X-Ray

Nautilus shells 3D X-ray photo

How does an X-ray look like with a complete, unsplit specimen of a Nautilus shell ? Will X-rays go through the object ?

My three Nautilus shells I bought in Crete are split specimens. The following approach will give an answer to the question. My composition of my shells is 3-dimensional and in nearly upright position. X-rays were then done with different directions of the radiation to study the effect.

Positioning of the three Nautilus shells on the X-ray sensor © Julian Köpke
Positioning of the three Nautilus shells on the X-ray sensor © Julian Köpke

The first image was obtained with radiation coming from the top.  The native X-ray representation is with a black background. Historically this was a film negative. Radiologists speak of „transparent“ areas where a film is black. Consequently, white areas are called „opaque“.

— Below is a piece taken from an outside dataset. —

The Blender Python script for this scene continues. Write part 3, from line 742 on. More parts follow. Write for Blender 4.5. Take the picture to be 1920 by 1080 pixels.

The result of radiation coming from the top and slightly tilted shells gives different insights of each shell. The composition looks like a complex mathematical surface or some flying insect. 

Nautilus shell 3D Digital X-ray Photo © Julian Köpke

The inverted (or „positive“) representation is weightless and our mind starts to produce lots of phantasies about the composition.

Nautilus shell 3D Digital X-ray Photo inverted © Julian Köpke

The effect of colorizing an X-ray is not only graphically. It looks more natural.

Colorized Nautilus shell 3D Digital X-ray Photo © Julian Köpke

The following image was obtained by combining the inverted image with a flat projection of a single shell to a single image. Now one gets an idea of the effect of the beam path.

Nautilus shell 3D Digital X-ray Photo © Julian Köpke

A tilted beam path shows the a bit more detail of the „wings“. Tilt was about 30 degrees.

Nautilus shell 3D Digital X-ray Photo tilted beam © Julian Köpke
Nautilus shell 3D Digital X-ray Photo tilted beam © Julian Köpke

Tilt by 45 degrees shows more of a Nautilus as we know it.

Nautilus shell 3D Digital X-ray Photo tilted beam © Julian Köpke

I like to make things visible the naked eye isn't able to see. That's part of my profession as a radiologist, too.